エムズウォース(エムズワース)伯爵の黒豚「エンプレス・オブ・ブランディングス」が、第87回畜産共進会で「肥満豚部」の銀牌を獲得した背景にはある秘話があった。その秘話とは…。

それは黒豚の飼育係であるジョージが、酒に酔い暴行事件を起こしたために拘留されてしまったことが事の発端だった。
黒豚は飼育係がいなくなってから何も口にしようとしなくなってしまい、エムズワース伯はそれが気が気でない。共進会が間近に迫っているのにどうしたらよいものか、そのことを考えると、彼は何も手につかなかった。
そんな折、彼の元に妹のコンスタンスが困惑顔でやってくる。何やら“大変なこと”が持ち上がったらしい。聞くと、姪のアンゼラが婚約者のヒーチャムに婚約を破談にする旨の手紙を送り、ジェームス・ベルフォードと結婚すると言っているというのだ。アンゼラは二年ほど前にジェームスとセンチメンタルな“事件”を起こしており、コンスタンスはジェームスのことを良く思っていなかった。その後、ジェームスはアメリカに渡り、アンゼラはヒーチャムと婚約したため、この問題は“ケリ”が付いたと思われていたが、ジェームスが町に戻ってきたために問題が再燃したのだ。
「…あんなノラクラ息子のベルフォードなんかに姪の金をやたらに使われてたまるもんですか」
コンスタンスはアンゼラがジェームスと結婚すると、彼に財産を食い荒らされると思っていたのだ。
そこで、コンスタンスはアンゼラとジェームスが結婚した場合、4年間は一銭もアンゼラに財産を渡さないという旨を、ジェームスに会って伝えてほしいとエムズワース伯に頼むのだった。
エムズワース伯の頭の中は黒豚のことばかりだったが、コンスタンスの頼みとあっては断るわけにもいかない。彼は伝言を伝えに、渋々ジェームスに会いに行くのだった。
『最高保守党員クラブ』でジェームスと食事を共にしている時も、エムズワース伯が考えているのは黒豚のことばかり。しかし、重要な伝言を伝える任務が彼にはある。
ところが、ジェームスがアメリカにいた時に農場で豚の世話をしていたことを知ると、任務のことなどどうでもよくなってしまったのだった。
エムズワース伯は黒豚のことをジェームスに相談すると、彼は意外なことを口にし…。
「豚ーやあーあーあーい!」って何のことかと思ったら、そういうことだったのか。

★所収本
・延原謙訳/改造社『世界ユーモア全集2 英米篇』、上塚貞雄訳/「新青年」昭和3年9月号(豚ーやあーあーあーい!)
・岩永正勝・小山太一共訳/文藝春秋『エムズワース卿の受難録』(豚、よオほほほほーいー!)

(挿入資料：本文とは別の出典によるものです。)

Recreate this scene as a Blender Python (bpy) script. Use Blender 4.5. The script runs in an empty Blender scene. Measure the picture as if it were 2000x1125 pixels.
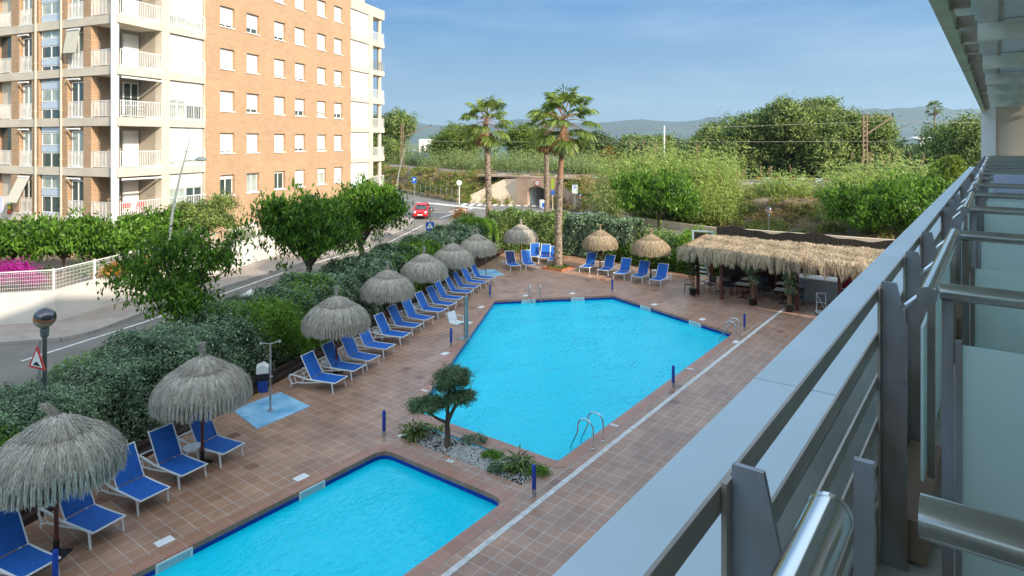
import bpy, math, random
import numpy as np
from mathutils import Vector, Matrix
from mathutils.geometry import tessellate_polygon
PI = math.pi
# ---------------------------------------------------------------- camera, sky, sun
S = bpy.context.scene
COL = S.collection
FPX, H = 1260.0, 8.2
cam = bpy.data.cameras.new('camera')
cam.sensor_width = 36; cam.lens = 36*FPX/2000; cam.shift_y = -286.5/2000
cam.clip_start = .05; cam.clip_end = 20000
camo = bpy.data.objects.new('camera', cam); COL.objects.link(camo)
camo.location = (0, 0, H); camo.rotation_euler = (PI/2, 0, 0)
S.camera = camo
SUN_EL = math.radians(28.5); SUN_D = (-.72, .694)          # the way the light travels over the ground
W = bpy.data.worlds.new('World'); S.world = W; W.use_nodes = True
nt = W.node_tree; N = nt.nodes; L = nt.links
bg = N['Background']; sky = N.new('ShaderNodeTexSky')
sky.sky_type = 'NISHITA'; sky.sun_disc = False; sky.sun_elevation = SUN_EL
sky.sun_rotation = math.atan2(-SUN_D[0], -SUN_D[1]); sky.altitude = 0
sky.air_density = .9; sky.dust_density = .2; sky.ozone_density = 3.0
tc = N.new('ShaderNodeTexCoord'); mp = N.new('ShaderNodeMapping'); mp.inputs['Scale'].default_value = (1.2, 2.2, 9)
mp.inputs['Rotation'].default_value = (0, .12, .3)
nz = N.new('ShaderNodeTexNoise'); nz.inputs['Scale'].default_value = 2.2; nz.inputs['Detail'].default_value = 7; nz.inputs['Roughness'].default_value = .62
cr = N.new('ShaderNodeValToRGB'); cr.color_ramp.elements[0].position = .47; cr.color_ramp.elements[1].position = .82
cr.color_ramp.elements[1].color = (.42, .42, .42, 1)
mx = N.new('ShaderNodeMixRGB'); mx.inputs[2].default_value = (1.45, 1.85, 2.15, 1)
L.new(tc.outputs['Generated'], mp.inputs[0]); L.new(mp.outputs[0], nz.inputs[0]); L.new(nz.outputs[0], cr.inputs[0])
dt = N.new('ShaderNodeVectorMath'); dt.operation = 'DOT_PRODUCT'; dt.inputs[1].default_value = (.68, -.66, .30); L.new(tc.outputs['Generated'], dt.inputs[0])
c2 = N.new('ShaderNodeValToRGB'); c2.color_ramp.elements[0].position = 0.0; c2.color_ramp.elements[0].color = (.66, .76, .92, 1)      # deeper blue away from the sun
c2.color_ramp.elements[1].position = .8; c2.color_ramp.elements[1].color = (1.55, 1.30, 1.05, 1)
m3 = N.new('ShaderNodeMixRGB'); m3.blend_type = 'MULTIPLY'; m3.inputs[0].default_value = 1
ad = N.new('ShaderNodeMath'); ad.operation = 'MULTIPLY_ADD'; ad.inputs[1].default_value = .5; ad.inputs[2].default_value = .5
L.new(dt.outputs['Value'], ad.inputs[0]); L.new(ad.outputs[0], c2.inputs[0]); L.new(sky.outputs[0], m3.inputs[1]); L.new(c2.outputs[0], m3.inputs[2])
m4 = N.new('ShaderNodeMixRGB'); m4.blend_type = 'MULTIPLY'; m4.inputs[0].default_value = 1; m4.inputs[2].default_value = (2.6, 2.1, 1.5, 1); L.new(m3.outputs[0], m4.inputs[1])  # boosts the sky overhead, out of view, to fill the shade
sx = N.new('ShaderNodeSeparateXYZ'); L.new(tc.outputs['Generated'], sx.inputs[0])
lo = N.new('ShaderNodeValToRGB'); e = lo.color_ramp.elements; e[0].position = 0; e[0].color = (.78, 1.0, 1.06, 1); e[1].position = .30; e[1].color = (.19, .50, 1.06, 1)      # clear air low in the sky, held dimmer than the boosted top
k = e.new(.07); k.color = (.56, .88, 1.10, 1); k = e.new(.18); k.color = (.31, .66, 1.13, 1)
br_ = N.new('ShaderNodeMixRGB'); br_.blend_type = 'MULTIPLY'; br_.inputs[0].default_value = 1; br_.inputs[2].default_value = (1.34, 1.37, 1.42, 1); L.new(sx.outputs[2], lo.inputs[0]); L.new(lo.outputs[0], br_.inputs[1])
mr = N.new('ShaderNodeMapRange'); mr.interpolation_type = 'SMOOTHSTEP'; mr.inputs['From Min'].default_value = .2; mr.inputs['From Max'].default_value = .5; L.new(sx.outputs[2], mr.inputs[0])
L.new(cr.outputs[0], mx.inputs[0]); L.new(br_.outputs[0], mx.inputs[1])
m5 = N.new('ShaderNodeMixRGB'); L.new(mr.outputs[0], m5.inputs[0]); L.new(mx.outputs[0], m5.inputs[1]); L.new(m4.outputs[0], m5.inputs[2]); L.new(m5.outputs[0], bg.inputs[0])
bg.inputs[1].default_value = .15
sl = bpy.data.lights.new('sun', 'SUN'); sl.energy = 2.3; sl.angle = math.radians(.6); sl.color = (1, .87, .70)
so = bpy.data.objects.new('sun', sl); COL.objects.link(so)
ce = math.cos(SUN_EL)
so.rotation_euler = Vector((SUN_D[0]*ce, SUN_D[1]*ce, -math.sin(SUN_EL))).to_track_quat('-Z', 'Y').to_euler()
S.view_settings.view_transform = 'Standard'; S.view_settings.look = 'None'; S.view_settings.gamma = 1
S.view_settings.exposure = 1.52
S.cycles.max_bounces = 8; S.cycles.transparent_max_bounces = 12; S.cycles.sample_clamp_indirect = 6
S.cycles.caustics_reflective = False; S.cycles.caustics_refractive = False
S.cycles.volume_bounces = 0

# ---------------------------------------------------------------- frames of reference
def G(px, py, z=0.0):
    """spot on the level z that the photograph shows at (px, py); used to survey the place"""
    Y = FPX*(H-z)/(py-276.0)
    return Vector(((px-1000)/FPX*Y, Y, z))
def AB(a, b, z=0.0): return Vector((.6*a+.8*b, .8*a-.6*b, z))       # a: along the hotel, b: away from the pool
RA = math.atan2(.8, .6)                                            # an object turned by RA has x = a, y = -b
U = Vector((.279, .960, 0)).normalized(); UN = Vector((-U.y, U.x, 0))   # along the street and hedge, and away from the pool
RU = math.atan2(U.y, U.x)
HB = Vector((-9.8, 17.1, 0))
def HL(s, o, z=0.0):                                               # s along the hedge, o outwards from its pool side
    p = HB + U*s + UN*o; return Vector((p.x, p.y, z))

# ---------------------------------------------------------------- objects
def tag(o, label=None, cat=None, group=None, kind=None):
    if label: o['label'] = label
    if cat: o['category'] = cat
    if group: o['group'] = group
    if kind: o['kind'] = kind
    return o
def thing(name, label, cat, loc=(0, 0, 0), rz=0.0, group=None):
    o = bpy.data.objects.new(name, None); COL.objects.link(o); o.empty_display_size = .2
    o.location = loc; o.rotation_euler = (0, 0, rz)
    return tag(o, label, cat, group)
def kids(o): return [c for c in list(COL.objects) if c.parent == o]
def copy_tree(o, parent=None):
    c = o.copy(); COL.objects.link(c); c.parent = parent
    for ch in kids(o): copy_tree(ch, c)
    return c
def again(proto, first, loc, rz, label=None, scale=None):
    """first: list holding the prototype until it has been placed once"""
    o = first.pop() if first else copy_tree(proto)
    o.location = loc; o.rotation_euler = (0, 0, rz)
    if label: o['label'] = label
    if scale: o.scale = (scale,)*3
    return o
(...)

※上記所収本について、テキストをつき合わせて確認したが、延原謙訳・上塚貞雄(=乾信一郎)訳とも、“てにをは”の若干の違いは認められるものの全く同じものだった。
『世界ユーモア全集2 英米篇』に収められた6作品は、すべて上塚貞雄訳で一度「新青年」に掲載されていることから、『世界ユーモア全集2 英米篇』が編まれる際、何らかの理由で延原謙訳として出されたと思われる(上塚貞雄が「新青年」に翻訳が採用され始めたのは1928<昭和3>年。1928年10月〜1929年7月までは延原謙が「新青年」の編集長を務めており、奇しくも『世界ユーモア全集2 英米篇』所収の6作品はすべて延原謙編集長の時代に出されたものである。推測の域を脱しないが、このことも訳者のアンマッチと関係しているかもしれない)。